I honestly can’t think of one off of the top of my head, but I think that the long-form investigative journalism wasn’t really done back then.

In the print days, bad reviews would sometimes get a publisher to say to a mag behind the scenes things about pulling advertising, etc. over a bad review. A guy like Bauman would say, “Can I quote you on that?” and it stopped right there.

One thing people should always think about with regard to game reviews is that often the majority of reviews agree because that game is actually really good or really bad and it’s you who is the outlier. We didn’t all sit around back then discussing our scores and playing together, at least I know I didn’t. I played the game and submitted the score and text and screenshots based solely on my own experience with the game. In many cases, CGS+/CGM ran my review in print nearly unedited from what I sent in to Steve or whatever editor was handling it.

I can honestly prove that today by doing a scan of my articles and showing you the original Zip with the text I wrote and timestamped Word Docs that left my PC. PC games especially are easy because I took the screenshots that appeared in the mag for more fact checking of what left my “pen” and arrived in your hands in the mag.

I did take video production, but that was back in the Chyron days so no digital tech.

And cameramen still don’t leave enough headroom.

I’m really not talking primarily about reviews, as my original post said. For the sake of argument let’s consider it settled that print game reviewers gave their honest opinions. (That said, if you dared to write a review that went below a “7,” or whatever the equivalent would be on your employer’s ratings scale, congrats! You’re a rare bird indeed!)

I’m talking about work that provided readers information before publishers wanted the information out there – and that made the publishers so mad that they stopped talking to the magazine altogether. Work that revealed dangerous or harmful working conditions at a company. Work that existed to serve the readers, not the games industry. Because I see all this stuff being produced every day on the web in 2018. If you’re not, I can provide links.

Thank you.

There have always been some great people writing about video games though. Here’s a really good interview with Arnie Katz going back over his career.
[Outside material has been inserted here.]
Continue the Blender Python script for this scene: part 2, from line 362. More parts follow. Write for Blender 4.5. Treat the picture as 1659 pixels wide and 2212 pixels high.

https://www.gamasutra.com/view/feature/4226/electronic_games_the_arnie_katz_.php?print=1

Hold up a second though… does working conditions of developers “serve the readers” or does it actually serve the people who are working in crappy conditions? Why do people who are wanting to purchase entertainment media want or need to know that Game Dev X is working 20 hours a day? You realize articles like those get far fewer hits than a story about the latest Pokémon game, right?

What you’re talking about are insider articles that would appear in the likes of a business journal for games makers. When I worked in video stores, we received “Video Business” which looked at that sort of thing. It was a free publication that was propped up by the vendors who would advertise their newest films on its pages.

In 2018, those articles on the web are basically produced for free. No one gets paid to write them in most cases, because no one would pay to read them, except maybe people who work in gaming. The reason that stuff exists now is because the medium is free and production is free and people’s time is used for… free.

That said, there was some coverage of that sort of thing in magazines of the time, but it definitely wasn’t selling mags. The cover with Civilization II was selling mags.

Okay, I don’t want to get in an Internet Fight, but it’s simply a fact that the work is out there, and people are getting paid to write it, and it’s being read by ordinary people, not merely “insiders.” I’ll take my leave now and shift back into LurkMode, but I just wanted to raise this point for the thread. Thanks for listening!